The only downside I can think of is this might consume excess privileged ports on a client that mounts hundreds of different servers.

 >> Perhaps a better idea would be to mark these particular RPCs with some
 >> kind of indication that the RPC client has to connect immediately for
 >> this request, if possible. Similar to RPC_TASK_SOFTCONN.
 >
 >> In general, sunrpc.ko has a problem with this kind of "urgent" RPC
 >> request. If the RPC backlog queue is large for a particular rpc_clnt,
 >> it can often take many seconds (like longer than the major timeout)
 >> for a request to actually get down to the transport and get sent. I
 >> don't see that these timeout changes necessarily address that at all.

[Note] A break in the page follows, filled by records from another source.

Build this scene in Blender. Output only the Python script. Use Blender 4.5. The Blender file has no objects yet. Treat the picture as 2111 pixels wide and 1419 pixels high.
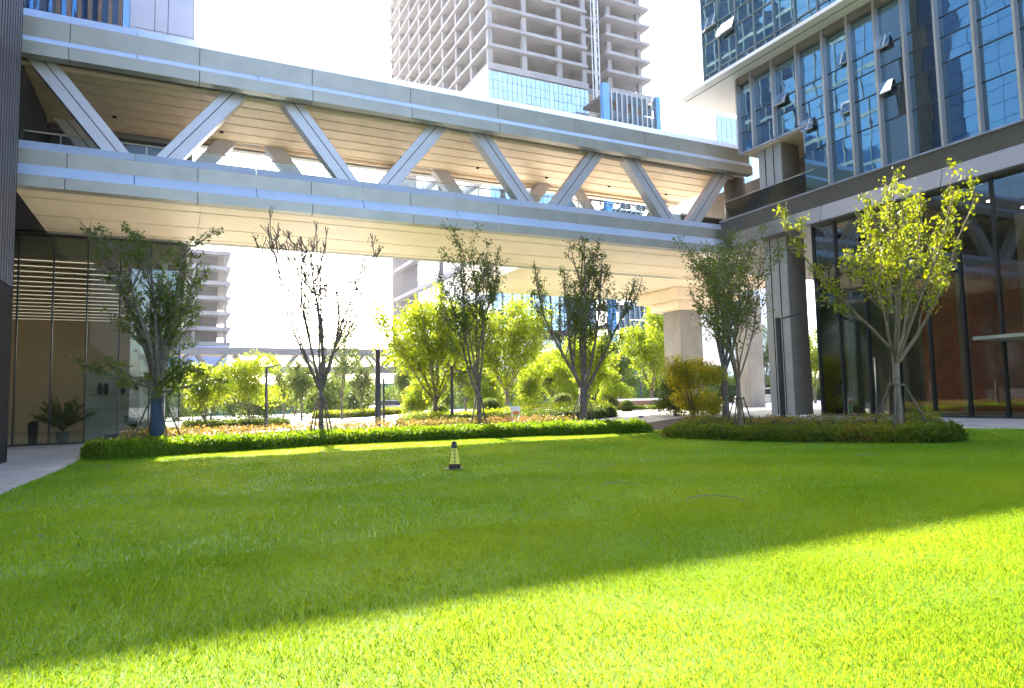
import bpy, bmesh, math, random
import numpy as np
from mathutils import Matrix, Vector
rng = np.random.default_rng(7); random.seed(7)
sc = bpy.context.scene; COL = sc.collection
R = math.radians

# ---------------------------------------------------------------- camera, sky, sun, exposure
F_PX = 1407.0; YAW, PIT, ROL = R(26.27), R(4.57), R(-1.26); EYE = 1.6
_f = np.array([math.sin(YAW)*math.cos(PIT), math.cos(YAW)*math.cos(PIT), math.sin(PIT)])
_r = np.array([math.cos(YAW), -math.sin(YAW), 0.0]); _u = np.cross(_r, _f)
_r, _u = math.cos(ROL)*_r+math.sin(ROL)*_u, -math.sin(ROL)*_r+math.cos(ROL)*_u
cam = bpy.data.cameras.new('camera'); co = bpy.data.objects.new('camera', cam); COL.objects.link(co)
cam.sensor_width = 36; cam.lens = F_PX/2111*36; cam.clip_start = 0.05; cam.clip_end = 3000
m = Matrix(((_r[0], _u[0], -_f[0], 0), (_r[1], _u[1], -_f[1], 0), (_r[2], _u[2], -_f[2], EYE), (0, 0, 0, 1)))
co.matrix_world = m; sc.camera = co
SUN_EL, SUN_AZ = R(33.8), R(4.4)
w = bpy.data.worlds.new("World"); sc.world = w; w.use_nodes = True
nt = w.node_tree; bg = nt.nodes['Background']
sky = nt.nodes.new('ShaderNodeTexSky'); sky.sky_type = 'NISHITA'; sky.sun_disc = False
sky.sun_elevation = SUN_EL; sky.sun_rotation = SUN_AZ; sky.dust_density = 3.5; sky.air_density = 1.0; sky.ozone_density = 1.2
nt.links.new(sky.outputs[0], bg.inputs[0]); bg.inputs[1].default_value = 0.15
sl = bpy.data.lights.new('sun', 'SUN'); sl.energy = 3.1; sl.angle = R(0.5); sl.color = (1.0, 0.91, 0.73)
so = bpy.data.objects.new('sun', sl); COL.objects.link(so)
sd = Vector((math.sin(SUN_AZ)*math.cos(SUN_EL), math.cos(SUN_AZ)*math.cos(SUN_EL), math.sin(SUN_EL)))
so.rotation_euler = sd.to_track_quat('Z', 'Y').to_euler()
sc.view_settings.view_transform = 'Standard'; sc.view_settings.look = 'None'
sc.view_settings.exposure = 2.88; sc.view_settings.gamma = 1.0
sc.render.engine = 'CYCLES'; cy = sc.cycles
cy.max_bounces = 8; cy.diffuse_bounces = 4; cy.glossy_bounces = 4; cy.transmission_bounces = 6; cy.transparent_max_bounces = 12
cy.use_denoising = True; cy.caustics_reflective = False; cy.caustics_refractive = False; cy.sample_clamp_indirect = 8

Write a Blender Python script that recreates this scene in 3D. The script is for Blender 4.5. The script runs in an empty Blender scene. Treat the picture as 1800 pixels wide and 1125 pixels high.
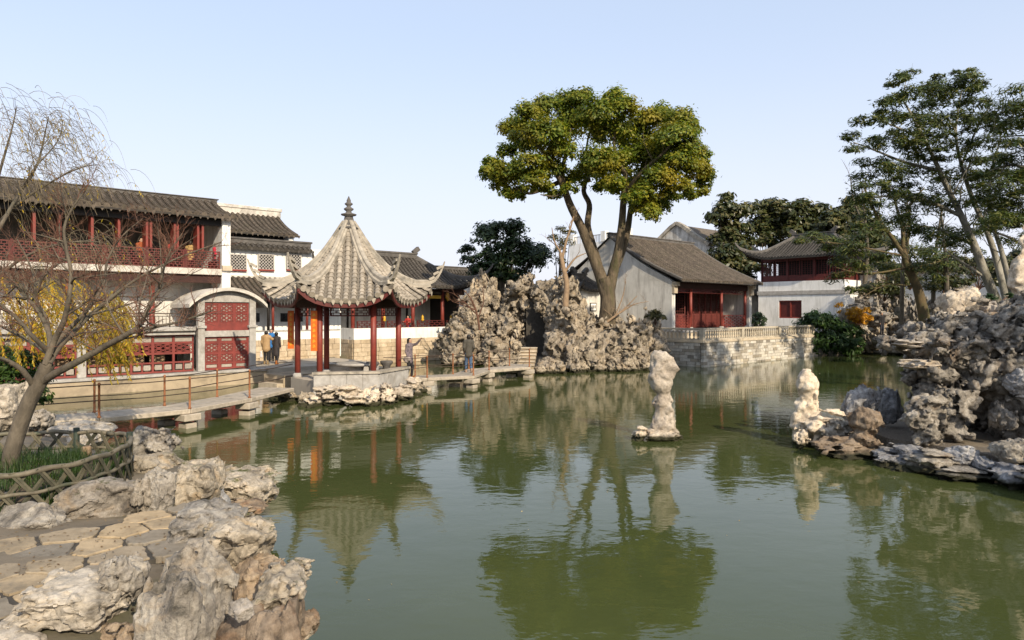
import bpy, bmesh, math, random
import numpy as np
from mathutils import Vector, Matrix
from mathutils.geometry import tessellate_polygon

S = bpy.context.scene
COL = S.collection
R = math.radians
random.seed(7)

# ------------------------------------------------------------------ camera, sky, sun, exposure
CAM_H, F_PX, HOR = 3.4, 1200.0, 547.0          # eye height over the water, focal length and horizon in photo pixels
cam_d = bpy.data.cameras.new('camera')
cam_d.sensor_width = 36.0
cam_d.lens = 36.0 * F_PX / 1800.0
cam_d.shift_y = -(562.5 - HOR) / 1800.0
cam_d.clip_start, cam_d.clip_end = 0.1, 3000.0
cam = bpy.data.objects.new('camera', cam_d)
cam.location = (0, 0, CAM_H)
cam.rotation_euler = (R(90), 0, 0)
COL.objects.link(cam)
S.camera = cam

SUN_EL = R(31)
SUN_AZ = (0.47, -0.883)                          # horizontal direction towards the sun: behind the camera, to the right
_l = math.hypot(*SUN_AZ)
SUN_V = Vector((SUN_AZ[0] / _l * math.cos(SUN_EL), SUN_AZ[1] / _l * math.cos(SUN_EL), math.sin(SUN_EL)))

world = bpy.data.worlds.new('World')
S.world = world
world.use_nodes = True
wn = world.node_tree
wn.nodes.clear()
sky = wn.nodes.new('ShaderNodeTexSky')
sky.sky_type = 'NISHITA'
sky.sun_disc = False
sky.sun_elevation = SUN_EL
sky.sun_rotation = math.atan2(SUN_V.x, SUN_V.y)
sky.altitude = 0
sky.air_density = 1.0
sky.dust_density = 2.0
sky.ozone_density = 1.6
veil = wn.nodes.new('ShaderNodeMix')            # thin winter haze over the whole sky
veil.data_type = 'RGBA'
veil.inputs[0].default_value = 0.5
veil.inputs[7].default_value = (6.3, 7.2, 8.8, 1)
bgn = wn.nodes.new('ShaderNodeBackground')
bgn.inputs[1].default_value = 0.13
wo = wn.nodes.new('ShaderNodeOutputWorld')
wn.links.new(sky.outputs[0], veil.inputs[6])
hz_c = wn.nodes.new('ShaderNodeTexCoord'); hz_s = wn.nodes.new('ShaderNodeSeparateXYZ'); hz_r = wn.nodes.new('ShaderNodeMapRange'); hz_m = wn.nodes.new('ShaderNodeMix')
wn.links.new(hz_c.outputs['Generated'], hz_s.inputs[0]); wn.links.new(hz_s.outputs[2], hz_r.inputs[0])   # low haze, the same all round the horizon
hz_r.interpolation_type = 'SMOOTHSTEP'
hz_r.inputs[1].default_value = 0.0; hz_r.inputs[2].default_value = 0.42; hz_r.inputs[3].default_value = 0.85; hz_r.inputs[4].default_value = 0.0
hz_m.data_type = 'RGBA'; hz_m.inputs[7].default_value = (6.0, 6.05, 6.7, 1)
wn.links.new(hz_r.outputs[0], hz_m.inputs[0]); wn.links.new(veil.outputs[2], hz_m.inputs[6])
wn.links.new(hz_m.outputs[2], bgn.inputs[0])
wn.links.new(bgn.outputs[0], wo.inputs[0])

sun_d = bpy.data.lights.new('sun', 'SUN')
sun_d.energy = 5.0
sun_d.angle = R(0.6)
sun_d.color = (1.0, 0.86, 0.66)
sun = bpy.data.objects.new('sun', sun_d)
sun.rotation_euler = SUN_V.to_track_quat('Z', 'Y').to_euler()
sun.location = (20, -30, 40)
COL.objects.link(sun)

S.view_settings.view_transform = 'Standard'
S.view_settings.look = 'None'
S.view_settings.exposure = 0.27
S.view_settings.gamma = 1.0
S.view_settings.use_curve_mapping = False
S.cycles.max_bounces = 6
S.cycles.diffuse_bounces = 3
S.cycles.glossy_bounces = 3
S.cycles.transmission_bounces = 3
S.cycles.transparent_max_bounces = 6
S.cycles.use_denoising = True
S.cycles.caustics_reflective = False
S.cycles.caustics_refractive = False

# ------------------------------------------------------------------ photo geometry helpers
def at(px, py, d):
    """point seen at photo pixel (px, py) at distance d in front of the camera"""
    return Vector(((px - 900.0) / F_PX * d, d, CAM_H - (py - HOR) / F_PX * d))

def on_z(px, py, z):
    return at(px, py, F_PX * (CAM_H - z) / (py - HOR))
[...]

AB: again here I think that the correct solution would be to increase
the timeout value rather than ignore it. What is the purpose of the
timeout anyways then ?

 > Bu if the timeout has expired rpc_execute will quit the task anyways.
 > What is the downside of instead of sleeping for a long, arbitrary period
 > to wake up and poll the server at intervals that actually make some
 > sense to the client?

If the 5 minute backoff maximum is too long, then you can easily reduce
that maximum (which is probably not unreasonable). We originally had
the client retrying to connect every 3 seconds, but it was thought that
would put unnecessary load on servers.

AB: Again, my argument is that we shouldn't select these values arbitrarily.
In all, I see your points. If I understand correctly
you don't consider the tcp reconnection policy that I am describing an
important issue. I assume that you are OK
with the timeout variability in the state machine ?

I think changing the timeout logic in both places is probably overkill, and may even have negative effects on nonidempotent requests. I think it's wise to depend on retransmit settings as little as possible, as retransmitting an RPC is basically a hack, when you get right down to it.

I'm still open to discussion, though.